__REQUIREMENTS__: Only the lines from the start of the data through the one containing "SNACK = machine_frame(-.762, .2255, 2.0221, -.0055)" belong in your answer; return them exactly.

__RECORDED INFORMATION__:
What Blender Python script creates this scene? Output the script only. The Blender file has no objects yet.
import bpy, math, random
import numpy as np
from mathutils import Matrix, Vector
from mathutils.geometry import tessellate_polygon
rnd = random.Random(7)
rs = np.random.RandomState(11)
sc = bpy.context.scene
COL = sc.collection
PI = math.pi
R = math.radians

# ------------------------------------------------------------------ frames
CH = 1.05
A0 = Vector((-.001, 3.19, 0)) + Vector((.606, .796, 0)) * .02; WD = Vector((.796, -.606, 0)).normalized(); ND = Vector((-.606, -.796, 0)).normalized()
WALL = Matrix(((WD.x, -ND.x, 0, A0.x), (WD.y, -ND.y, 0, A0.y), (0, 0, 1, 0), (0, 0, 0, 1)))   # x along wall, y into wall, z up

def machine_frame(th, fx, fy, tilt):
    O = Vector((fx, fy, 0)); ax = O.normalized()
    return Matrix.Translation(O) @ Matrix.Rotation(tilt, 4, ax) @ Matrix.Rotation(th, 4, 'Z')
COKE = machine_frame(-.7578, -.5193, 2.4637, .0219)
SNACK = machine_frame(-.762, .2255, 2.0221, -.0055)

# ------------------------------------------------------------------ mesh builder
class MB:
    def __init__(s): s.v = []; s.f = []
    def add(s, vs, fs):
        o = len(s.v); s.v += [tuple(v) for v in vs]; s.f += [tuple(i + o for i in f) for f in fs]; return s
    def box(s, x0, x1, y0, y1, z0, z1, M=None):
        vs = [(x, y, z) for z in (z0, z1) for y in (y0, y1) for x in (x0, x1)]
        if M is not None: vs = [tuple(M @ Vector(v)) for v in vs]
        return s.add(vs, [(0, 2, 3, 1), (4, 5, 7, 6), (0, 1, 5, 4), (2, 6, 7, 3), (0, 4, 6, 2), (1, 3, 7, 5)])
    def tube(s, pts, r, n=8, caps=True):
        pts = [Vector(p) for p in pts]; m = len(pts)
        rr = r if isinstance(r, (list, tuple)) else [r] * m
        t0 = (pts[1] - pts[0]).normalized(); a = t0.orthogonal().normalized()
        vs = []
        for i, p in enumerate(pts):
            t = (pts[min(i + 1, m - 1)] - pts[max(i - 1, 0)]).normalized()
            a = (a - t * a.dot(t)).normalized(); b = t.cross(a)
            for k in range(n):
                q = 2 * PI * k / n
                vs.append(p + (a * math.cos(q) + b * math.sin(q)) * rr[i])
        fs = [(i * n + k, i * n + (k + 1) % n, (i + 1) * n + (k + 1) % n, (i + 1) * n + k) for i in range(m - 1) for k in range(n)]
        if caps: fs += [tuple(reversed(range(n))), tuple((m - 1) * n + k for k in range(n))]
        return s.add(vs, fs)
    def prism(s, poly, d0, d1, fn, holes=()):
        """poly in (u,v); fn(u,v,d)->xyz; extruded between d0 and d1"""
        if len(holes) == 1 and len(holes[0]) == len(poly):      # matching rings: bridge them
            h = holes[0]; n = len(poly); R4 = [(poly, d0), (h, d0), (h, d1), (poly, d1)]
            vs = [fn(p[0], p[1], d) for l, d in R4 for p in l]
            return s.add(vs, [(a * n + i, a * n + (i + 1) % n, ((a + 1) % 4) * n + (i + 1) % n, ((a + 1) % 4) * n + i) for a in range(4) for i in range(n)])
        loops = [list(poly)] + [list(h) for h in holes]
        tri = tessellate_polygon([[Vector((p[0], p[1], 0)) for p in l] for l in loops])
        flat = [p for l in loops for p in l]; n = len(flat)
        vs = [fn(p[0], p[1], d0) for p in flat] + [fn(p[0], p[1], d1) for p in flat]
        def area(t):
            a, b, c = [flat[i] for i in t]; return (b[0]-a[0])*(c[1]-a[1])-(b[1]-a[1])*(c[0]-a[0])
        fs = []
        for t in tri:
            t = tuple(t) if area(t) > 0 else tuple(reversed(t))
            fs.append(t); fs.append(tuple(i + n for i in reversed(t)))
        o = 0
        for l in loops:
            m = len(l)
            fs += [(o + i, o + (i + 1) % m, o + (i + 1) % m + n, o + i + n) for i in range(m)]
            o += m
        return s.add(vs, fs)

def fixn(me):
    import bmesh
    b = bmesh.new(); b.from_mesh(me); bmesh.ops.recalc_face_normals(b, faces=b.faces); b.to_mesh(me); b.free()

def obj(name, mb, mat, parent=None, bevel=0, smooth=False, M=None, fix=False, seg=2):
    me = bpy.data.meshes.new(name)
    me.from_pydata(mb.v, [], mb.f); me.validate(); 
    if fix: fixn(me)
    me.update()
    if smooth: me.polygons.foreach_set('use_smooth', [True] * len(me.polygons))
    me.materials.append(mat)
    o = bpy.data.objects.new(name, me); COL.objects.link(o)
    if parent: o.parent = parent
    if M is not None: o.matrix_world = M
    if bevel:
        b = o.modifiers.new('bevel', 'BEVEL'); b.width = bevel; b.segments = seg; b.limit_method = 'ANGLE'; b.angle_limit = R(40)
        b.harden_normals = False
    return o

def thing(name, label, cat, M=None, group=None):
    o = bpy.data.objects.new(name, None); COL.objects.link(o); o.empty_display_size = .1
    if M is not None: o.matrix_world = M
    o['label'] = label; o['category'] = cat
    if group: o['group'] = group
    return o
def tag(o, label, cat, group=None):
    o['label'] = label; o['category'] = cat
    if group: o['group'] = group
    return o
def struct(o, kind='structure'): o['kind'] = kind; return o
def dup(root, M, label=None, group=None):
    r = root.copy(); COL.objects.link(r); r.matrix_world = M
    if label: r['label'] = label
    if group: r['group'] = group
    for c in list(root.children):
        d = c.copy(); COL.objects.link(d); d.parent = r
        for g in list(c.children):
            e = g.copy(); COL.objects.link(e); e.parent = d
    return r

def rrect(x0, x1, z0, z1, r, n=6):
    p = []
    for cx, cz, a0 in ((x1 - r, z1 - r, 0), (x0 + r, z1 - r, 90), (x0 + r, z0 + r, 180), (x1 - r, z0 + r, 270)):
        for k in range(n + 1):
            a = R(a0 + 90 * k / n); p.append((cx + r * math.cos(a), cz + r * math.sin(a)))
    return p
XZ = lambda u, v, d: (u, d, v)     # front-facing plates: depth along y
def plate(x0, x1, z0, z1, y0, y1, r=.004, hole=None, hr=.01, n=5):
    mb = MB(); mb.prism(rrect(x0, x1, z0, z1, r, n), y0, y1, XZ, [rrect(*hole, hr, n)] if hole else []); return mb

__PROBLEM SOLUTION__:
What Blender Python script creates this scene? Output the script only. The Blender file has no objects yet.
import bpy, math, random
import numpy as np
from mathutils import Matrix, Vector
from mathutils.geometry import tessellate_polygon
rnd = random.Random(7)
rs = np.random.RandomState(11)
sc = bpy.context.scene
COL = sc.collection
PI = math.pi
R = math.radians

# ------------------------------------------------------------------ frames
CH = 1.05
A0 = Vector((-.001, 3.19, 0)) + Vector((.606, .796, 0)) * .02; WD = Vector((.796, -.606, 0)).normalized(); ND = Vector((-.606, -.796, 0)).normalized()
WALL = Matrix(((WD.x, -ND.x, 0, A0.x), (WD.y, -ND.y, 0, A0.y), (0, 0, 1, 0), (0, 0, 0, 1)))   # x along wall, y into wall, z up

def machine_frame(th, fx, fy, tilt):
    O = Vector((fx, fy, 0)); ax = O.normalized()
    return Matrix.Translation(O) @ Matrix.Rotation(tilt, 4, ax) @ Matrix.Rotation(th, 4, 'Z')
COKE = machine_frame(-.7578, -.5193, 2.4637, .0219)
SNACK = machine_frame(-.762, .2255, 2.0221, -.0055)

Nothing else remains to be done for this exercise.